Attention, il ne faudrait pas croire que parce que l’on parle d’un squat, les conditions d’accueil y sont dégradées. Ce n’est pas le cas. Les chambres sont équipées, les jeunes ont d’ailleurs participé à l’installation. Il y a l’électricité et du chauffage. Si nous avons toujours entretenu un dialogue constructif avec VNF, il n’en reste pas moins que le propriétaire a demandé à la justice de lancer une procédure d’expulsion. Donc la probabilité, dans un temps difficile à déterminer, c’est que nous allons être expulsés. Difficile de savoir dans quel délai, cependant. En effet, certaines décisions de justice (par ex. Avignon et Lyon), accordent un délai assez long avant l’expulsion. Par ailleurs, par un courrier envoyé cette semaine, nous interpellons la mairie de Besançon. En effet, la mairie, qui n’a pas d’obligation légale en la matière peut soit créer une structure, avec le matériel et le personnel éducatif nécessaire. C’est donc une décision politique de la mairie qui décide de lancer un appel d’offre pour mettre ces jeunes à l’abri et les confier à une structure éducative locale. Ça s’est réalisé ailleurs (par ex. à Toulouse). L’autre possibilité, plus minimaliste, c’est de mettre à notre disposition un local, permettant à Solmiré de poursuivre son action dans un cadre régularisé.
Mais justement, l’Est républicain (cf. édition du 18 avril dernier) publie un article sur une dette que Solmiré n’aurait pas honorée, suite à l’expulsion du Bol d’air ?
Attention, à ne pas confondre la demande d’un local pour l’hébergement des jeunes (objet du courrier de cette semaine) et la demande en cours pour l’activité de l’association elle-même. C’est concomitant, mais différent. En effet, la presse locale a sorti cette histoire d’une « dette » que Solmiré aurait suite à l’occupation précédente, dont nous revendiquons la légitimité. L’association n’a jamais reçu aucune demande de paiement. Mais là n’est pas le plus important. On revendique le bien-fondé de l’occupation du Bol d’air, car il a permis, hélas temporairement, de disposer d’un lieu pour accueillir des familles. Notre occupation était et demeure tout à fait légitime. Il n’est donc pas question d’honorer une soi-disant « dette ».
Comment fonctionne la procédure administrative pour les MNA ?

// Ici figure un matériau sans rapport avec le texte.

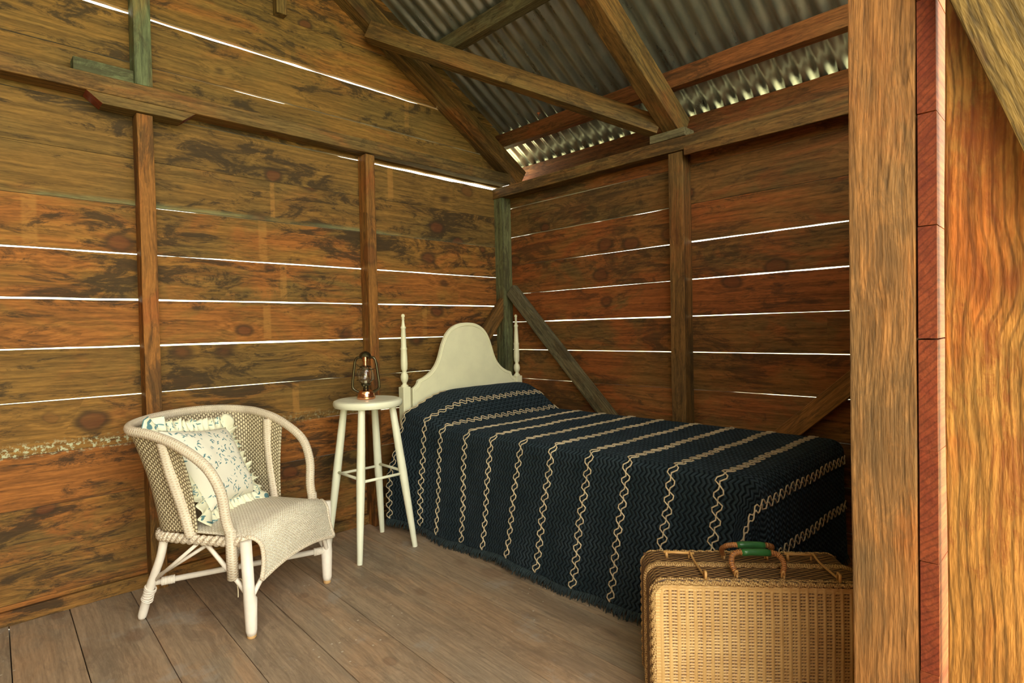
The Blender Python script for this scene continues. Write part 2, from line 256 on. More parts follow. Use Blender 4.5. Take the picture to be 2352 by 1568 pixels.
# ------------------------------------------------------------------ mesh helper
class MB:
    def __init__(s): s.v = []; s.f = []; s.uv = []; s.tone = []; s.mi = []
    def add(s, verts, faces, uvs=None, tone=(0, 0, 0), mi=0):
        o = len(s.v); s.v += [tuple(p) for p in verts]; s.tone += [tone]*len(verts)
        for i, f in enumerate(faces):
            s.f.append([o+k for k in f]); s.mi.append(mi)
            s.uv.append([uvs[k] for k in f] if uvs and not isinstance(uvs[0], list) else (uvs[i] if uvs else [(0, 0)]*len(f)))
    def box(s, x0, x1, y0, y1, z0, z1, tone=(0, 0, 0), mi=0, seg=0, jit=0.0, top=None, bot=None):
        """box split along x into seg slices; top/bot give z per x"""
        n = max(1, int((x1-x0)/seg)) if seg else 1
        vs = []; fs = []
        for i in range(n+1):
            x = x0+(x1-x0)*i/n
            a = (bot(x) if bot else z0); b = (top(x) if top else z1)
            if jit:
                a += jit*mnoise.noise((x*3.1, tone[0]*50+1, 0)); b += jit*mnoise.noise((x*3.1, tone[0]*50+9, 0))
            vs += [(x, y0, a), (x, y1, a), (x, y1, b), (x, y0, b)]
        for i in range(n):
            o = 4*i
            for k in range(4):
                k2 = (k+1) % 4; fs.append((o+k, o+k2, o+4+k2, o+4+k))
        fs.append((3, 2, 1, 0)); o = 4*n; fs.append((o, o+1, o+2, o+3))
        s.add(vs, [tuple(reversed(f)) for f in fs], None, tone, mi)
    def tube(s, pts, rad, n=10, mi=0, closed=False, cap=True, tone=(0, 0, 0)):
        pts = [Vector(p) for p in pts]; m = len(pts); R_ = rad if isinstance(rad, (list, tuple)) else [rad]*m
        tans = []
        for i in range(m):
            a = pts[(i-1) % m] if (closed or i > 0) else pts[i]; b = pts[(i+1) % m] if (closed or i < m-1) else pts[i]
            tans.append((b-a).normalized() if (b-a).length > 1e-9 else Vector((0, 0, 1)))
        up = Vector((0, 0, 1)) if abs(tans[0].z) < 0.9 else Vector((1, 0, 0))
        nrm = (up-tans[0]*up.dot(tans[0])).normalized(); vs = []; uvs = []; L_ = 0
        for i in range(m):
            if i: L_ += (pts[i]-pts[i-1]).length
            nrm = (nrm-tans[i]*nrm.dot(tans[i])).normalized(); bi = tans[i].cross(nrm)
            for k in range(n):
                a = 2*math.pi*k/n; vs.append(pts[i]+(nrm*math.cos(a)+bi*math.sin(a))*R_[i]); uvs.append((k/n*2*math.pi*R_[0], L_))
        fs = []
        for i in range(m if closed else m-1):
            for k in range(n):
                k2 = (k+1) % n; j = (i+1) % m; fs.append((i*n+k, i*n+k2, j*n+k2, j*n+k))
        if cap and not closed: fs.append(tuple(reversed(range(n)))); fs.append(tuple((m-1)*n+k for k in range(n)))
        s.add(vs, fs, uvs, tone, mi)
    def lathe(s, prof, n=32, mi=0, c=(0, 0, 0), cap=True):
        vs = []; uvs = []; L_ = 0
        for i, (r, z) in enumerate(prof):
            if i: L_ += math.hypot(r-prof[i-1][0], z-prof[i-1][1])
            for k in range(n):
                a = 2*math.pi*k/n; vs.append((c[0]+r*math.cos(a), c[1]+r*math.sin(a), c[2]+z)); uvs.append((k/n*2*math.pi*0.05, L_))
        fs = [(i*n+k, i*n+(k+1) % n, (i+1)*n+(k+1) % n, (i+1)*n+k) for i in range(len(prof)-1) for k in range(n)]
        if cap: fs.append(tuple(reversed(range(n)))); fs.append(tuple((len(prof)-1)*n+k for k in range(n)))
        s.add(vs, fs, uvs, (0, 0, 0), mi)
    def grid(s, fn, nu, nv, uvfn=None, mi=0, keep=None):
        vs = [fn(i/nu, j/nv) for j in range(nv+1) for i in range(nu+1)]
        uvs = [(uvfn(i/nu, j/nv) if uvfn else (i/nu, j/nv)) for j in range(nv+1) for i in range(nu+1)]
        fs = []
        for j in range(nv):
            for i in range(nu):
                if keep and not keep((i+.5)/nu, (j+.5)/nv): continue
                a = j*(nu+1)+i; fs.append((a, a+1, a+nu+2, a+nu+1))
        s.add(vs, fs, uvs, (0, 0, 0), mi)
    def build(s, name, mats, parent=None, smooth=False, bevel=0.0, loc=None, mat=None, solid=0.0, subsurf=0, angle=None):
        me = bpy.data.meshes.new(name); me.from_pydata(s.v, [], s.f)
        for mm in (mats if isinstance(mats, (list, tuple)) else [mats]): me.materials.append(mm)
        me.polygons.foreach_set('material_index', s.mi)
        ul = me.uv_layers.new(name='UVMap'); flat = [c for f in s.uv for p in f for c in p]; ul.data.foreach_set('uv', flat)
        at = me.attributes.new('tone', 'FLOAT_VECTOR', 'POINT'); at.data.foreach_set('vector', [c for t in s.tone for c in t])
        if smooth: me.polygons.foreach_set('use_smooth', [True]*len(me.polygons))
        me.validate(); me.update()
        if smooth and angle: me.set_sharp_from_angle(angle=angle)
        o = bpy.data.objects.new(name, me); COL.objects.link(o)
        if mat is not None: o.matrix_world = mat
        if loc is not None: o.location = loc
        if parent: o.parent = parent
        if solid: md = o.modifiers.new('solid', 'SOLIDIFY'); md.thickness = solid; md.offset = 0
        if bevel: md = o.modifiers.new('bevel', 'BEVEL'); md.width = bevel; md.segments = 2; md.limit_method = 'ANGLE'; md.angle_limit = math.radians(40)
        if subsurf: md = o.modifiers.new('sub', 'SUBSURF'); md.levels = subsurf; md.render_levels = subsurf
        return o
def tag(o, label=None, cat=None, group=None, kind=None):
    if label: o['label'] = label
    if cat: o['category'] = cat
    if group: o['group'] = group
    if kind: o['kind'] = kind
    return o
def empty(name, label, cat, loc=(0, 0, 0), rz=0, group=None):
    o = bpy.data.objects.new(name, None); COL.objects.link(o); o.location = loc; o.rotation_euler = (0, 0, rz); o.empty_display_size = 0.05
    return tag(o, label, cat, group)
def timber(name, p0, p1, w_, h_, mat, label, cat, up=(0, 0, 1), group=None, bevel=0.003, wob=0.0015):
    """a straight beam: centre line p0-p1, w_ across, h_ along 'up'"""
    p0 = Vector(p0); p1 = Vector(p1); X = (p1-p0); L_ = X.length; X.normalize(); U = Vector(up); Z = (U-X*U.dot(X)).normalized(); Y = Z.cross(X)
    m = Matrix((X, Y, Z)).transposed().to_4x4(); m.translation = p0
    b = MB(); n = max(2, int(L_/0.12)); vs = []; fs = []; sd = random.random()*90
    for i in range(n+1):
        x = L_*i/n
        dy = wob*2*mnoise.noise((x*1.3, sd, 0)); dz = wob*2*mnoise.noise((x*1.3, sd, 5))
        for (a, c_) in ((-1, -1), (1, -1), (1, 1), (-1, 1)):
            e = wob*mnoise.noise((x*4, sd+a*3, c_*3.0)); vs.append((x, a*w_/2+dy+e, c_*h_/2+dz+e))
    for i in range(n):
        for k in range(4): fs.append((4*i+k, 4*i+(k+1) % 4, 4*i+4+(k+1) % 4, 4*i+4+k))
    fs.append((3, 2, 1, 0)); fs.append((4*n, 4*n+1, 4*n+2, 4*n+3)); fs = [tuple(reversed(f)) for f in fs]
    b.add(vs, fs)
    o = b.build(name, mat, bevel=bevel, mat=m)
    return tag(o, label, cat, group) if cat else o
def smoothpath(pts, n=8):
    """Catmull-Rom through pts"""
    pts = [Vector(p) for p in pts]; out = []
    for i in range(len(pts)-1):
        a = pts[max(0, i-1)]; b = pts[i]; c = pts[i+1]; d = pts[min(len(pts)-1, i+2)]
        for k in range(n):
            t = k/n; out.append(0.5*((2*b)+(c-a)*t+(2*a-5*b+4*c-d)*t*t+(3*b-a-3*c+d)*t**3))
    out.append(pts[-1]); return out
def interp(pts):
    def f(x):
        if x <= pts[0][0]: return pts[0][1]
        for (a, b), (c, d) in zip(pts, pts[1:]):
            if x <= c: return b+(d-b)*(x-a)/(c-a)
        return pts[-1][1]
    return f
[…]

Lorsqu’ils arrivent en France, ces jeunes sont accueillis par la police qui les envoie à l’ASE. Ce service, dépendant du Conseil départemental, soumet ces jeunes à des tests, pour déterminer s’ils sont mineurs (ou non). Cette procédure doit être effectuée dans les 5 jours. De plus ils devaient, au préalable, avoir procédé à la prise d’empreintes à la préfecture afin de vérifier s’ils ne les avaient pas déjà déposées dans un autre département, cette démarche conditionnant leur prise en charge.
Sous la pression de Solmiré, le Département a modifié son fonctionnement ; la prise en charge étant désormais effective sans cette condition. C’est l’ASE qui accompagne les jeunes dans cette démarche.
Une fois les tests réalisés, deux situations en découlent. Soi ils sont considérés comme mineurs et alors pris en charge par l’ASE ou des services sociaux habilités par le biais d’une OPP (Ordonnance de Placement Provisoire), comme tout jeune, quel que soit sa nationalité. Grâce à cette OPP, ils sont alors pris en charge jusqu’à leur majorité. En revanche, s’ils ne sont pas reconnus mineurs, ils sont remis à la rue, avec la possibilité d’instruire un dossier de recours devant le Juge des Enfants (JE).Les jeunes actuellement hébergés dans le squat dont précisément dans cette situation. Si le JE les reconnaissait mineurs, il déciderait de leur placement à l’ASE. Dans le cas contraire, ces jeunes peuvent engager une procédure d’appel restant alors, dans l’attente d’une décision, sans autre solution que les accueils associatifs, solidaires, dans le meilleur des cas, dans l’errance et l’abandon autrement.